━━━━━ DATA ROWS

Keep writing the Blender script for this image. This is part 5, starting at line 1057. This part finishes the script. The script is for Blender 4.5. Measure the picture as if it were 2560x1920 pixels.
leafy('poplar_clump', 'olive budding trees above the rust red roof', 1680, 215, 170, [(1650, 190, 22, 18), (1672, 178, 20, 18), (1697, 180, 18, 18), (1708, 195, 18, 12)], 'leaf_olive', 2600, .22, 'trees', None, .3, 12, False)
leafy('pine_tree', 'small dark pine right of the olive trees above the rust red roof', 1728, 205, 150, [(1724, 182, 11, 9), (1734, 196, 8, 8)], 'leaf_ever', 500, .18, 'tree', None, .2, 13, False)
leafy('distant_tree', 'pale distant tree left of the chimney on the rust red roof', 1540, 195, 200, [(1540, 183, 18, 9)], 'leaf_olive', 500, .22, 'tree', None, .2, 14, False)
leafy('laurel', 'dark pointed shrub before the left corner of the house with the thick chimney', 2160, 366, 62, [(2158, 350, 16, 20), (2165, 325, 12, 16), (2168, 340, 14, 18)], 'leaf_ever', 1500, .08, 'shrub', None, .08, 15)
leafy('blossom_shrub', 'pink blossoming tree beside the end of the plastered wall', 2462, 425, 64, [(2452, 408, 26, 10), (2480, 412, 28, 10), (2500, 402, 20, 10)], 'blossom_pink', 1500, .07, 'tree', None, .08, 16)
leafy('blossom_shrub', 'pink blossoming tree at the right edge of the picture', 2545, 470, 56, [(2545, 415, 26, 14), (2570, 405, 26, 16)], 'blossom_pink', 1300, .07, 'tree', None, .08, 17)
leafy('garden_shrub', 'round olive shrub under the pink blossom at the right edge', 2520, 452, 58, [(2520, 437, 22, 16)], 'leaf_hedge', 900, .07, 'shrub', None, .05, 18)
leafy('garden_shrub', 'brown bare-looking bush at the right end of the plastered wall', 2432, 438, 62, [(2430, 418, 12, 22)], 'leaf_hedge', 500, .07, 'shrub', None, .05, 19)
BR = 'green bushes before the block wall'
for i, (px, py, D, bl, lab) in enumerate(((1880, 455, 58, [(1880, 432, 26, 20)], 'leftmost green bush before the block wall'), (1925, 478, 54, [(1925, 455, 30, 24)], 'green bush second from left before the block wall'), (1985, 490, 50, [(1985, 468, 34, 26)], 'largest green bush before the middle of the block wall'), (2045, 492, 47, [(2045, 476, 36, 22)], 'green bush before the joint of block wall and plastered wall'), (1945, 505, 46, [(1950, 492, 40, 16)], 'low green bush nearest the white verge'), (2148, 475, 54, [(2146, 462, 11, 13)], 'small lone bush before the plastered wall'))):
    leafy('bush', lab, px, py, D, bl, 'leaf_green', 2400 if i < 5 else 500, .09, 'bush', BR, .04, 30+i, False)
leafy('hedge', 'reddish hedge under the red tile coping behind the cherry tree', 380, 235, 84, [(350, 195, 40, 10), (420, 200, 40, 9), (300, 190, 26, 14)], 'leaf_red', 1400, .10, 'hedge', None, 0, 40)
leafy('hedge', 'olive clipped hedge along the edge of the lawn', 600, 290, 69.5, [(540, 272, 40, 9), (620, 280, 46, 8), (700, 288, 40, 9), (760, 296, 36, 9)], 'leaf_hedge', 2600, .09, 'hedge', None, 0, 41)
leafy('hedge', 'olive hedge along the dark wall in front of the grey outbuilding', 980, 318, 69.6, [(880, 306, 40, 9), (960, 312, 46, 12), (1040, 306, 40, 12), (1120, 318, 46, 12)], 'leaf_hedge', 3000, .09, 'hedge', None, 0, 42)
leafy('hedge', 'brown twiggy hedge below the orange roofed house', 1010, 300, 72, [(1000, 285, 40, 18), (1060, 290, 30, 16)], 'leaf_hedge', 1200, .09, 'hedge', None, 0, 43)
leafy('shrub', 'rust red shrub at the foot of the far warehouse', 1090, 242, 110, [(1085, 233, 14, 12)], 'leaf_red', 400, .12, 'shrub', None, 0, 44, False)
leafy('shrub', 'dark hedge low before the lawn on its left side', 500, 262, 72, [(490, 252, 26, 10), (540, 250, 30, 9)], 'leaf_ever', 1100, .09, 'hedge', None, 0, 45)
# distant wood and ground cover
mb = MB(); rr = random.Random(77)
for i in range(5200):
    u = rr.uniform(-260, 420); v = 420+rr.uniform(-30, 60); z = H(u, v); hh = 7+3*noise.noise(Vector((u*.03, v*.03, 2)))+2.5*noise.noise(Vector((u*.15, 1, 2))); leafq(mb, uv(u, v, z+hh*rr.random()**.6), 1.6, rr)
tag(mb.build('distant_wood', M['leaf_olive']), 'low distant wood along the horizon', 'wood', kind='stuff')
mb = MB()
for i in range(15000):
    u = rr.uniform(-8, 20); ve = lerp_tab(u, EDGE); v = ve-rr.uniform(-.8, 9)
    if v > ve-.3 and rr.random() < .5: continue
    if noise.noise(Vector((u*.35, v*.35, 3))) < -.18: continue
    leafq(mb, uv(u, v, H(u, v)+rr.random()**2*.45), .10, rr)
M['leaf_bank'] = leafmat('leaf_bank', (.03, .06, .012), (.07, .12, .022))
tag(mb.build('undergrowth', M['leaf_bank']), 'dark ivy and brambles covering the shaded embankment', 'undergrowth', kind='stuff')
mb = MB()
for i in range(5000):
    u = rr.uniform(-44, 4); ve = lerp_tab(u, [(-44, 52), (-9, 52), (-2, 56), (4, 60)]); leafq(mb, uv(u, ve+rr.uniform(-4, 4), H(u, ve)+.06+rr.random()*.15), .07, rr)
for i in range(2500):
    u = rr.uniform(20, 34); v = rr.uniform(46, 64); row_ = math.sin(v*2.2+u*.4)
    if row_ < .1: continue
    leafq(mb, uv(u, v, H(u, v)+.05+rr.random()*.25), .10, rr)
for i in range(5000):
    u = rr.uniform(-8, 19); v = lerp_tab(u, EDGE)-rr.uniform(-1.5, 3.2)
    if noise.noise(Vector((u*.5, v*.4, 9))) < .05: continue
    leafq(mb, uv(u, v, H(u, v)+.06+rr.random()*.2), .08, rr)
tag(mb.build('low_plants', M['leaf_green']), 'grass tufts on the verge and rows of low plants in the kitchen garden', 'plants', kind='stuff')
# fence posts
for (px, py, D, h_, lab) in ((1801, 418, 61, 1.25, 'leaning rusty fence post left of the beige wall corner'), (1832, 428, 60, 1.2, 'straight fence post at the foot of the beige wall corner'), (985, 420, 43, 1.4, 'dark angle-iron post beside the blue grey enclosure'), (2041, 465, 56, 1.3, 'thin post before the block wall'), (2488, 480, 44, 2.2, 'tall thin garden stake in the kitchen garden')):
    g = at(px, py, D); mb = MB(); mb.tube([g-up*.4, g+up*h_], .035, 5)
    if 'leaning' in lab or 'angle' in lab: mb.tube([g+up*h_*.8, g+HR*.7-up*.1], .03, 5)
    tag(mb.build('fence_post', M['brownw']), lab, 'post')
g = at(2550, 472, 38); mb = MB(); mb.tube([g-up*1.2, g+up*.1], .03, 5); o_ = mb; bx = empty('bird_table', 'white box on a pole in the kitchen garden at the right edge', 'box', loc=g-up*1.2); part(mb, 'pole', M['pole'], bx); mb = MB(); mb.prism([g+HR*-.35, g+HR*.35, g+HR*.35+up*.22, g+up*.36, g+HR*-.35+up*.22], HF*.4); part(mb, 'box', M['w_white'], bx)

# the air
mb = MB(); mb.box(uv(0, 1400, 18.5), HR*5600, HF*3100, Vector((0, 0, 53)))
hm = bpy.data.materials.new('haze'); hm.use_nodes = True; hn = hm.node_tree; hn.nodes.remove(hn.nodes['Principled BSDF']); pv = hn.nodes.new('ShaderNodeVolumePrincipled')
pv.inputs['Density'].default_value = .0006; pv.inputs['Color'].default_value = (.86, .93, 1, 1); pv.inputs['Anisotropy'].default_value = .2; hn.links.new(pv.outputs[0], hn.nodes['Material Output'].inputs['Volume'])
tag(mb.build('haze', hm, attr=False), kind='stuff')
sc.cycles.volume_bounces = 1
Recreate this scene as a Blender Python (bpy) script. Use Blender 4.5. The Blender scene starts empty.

━━━━━━━━━━

Report how many lines of the records above contain the word "this", giving only the number.

2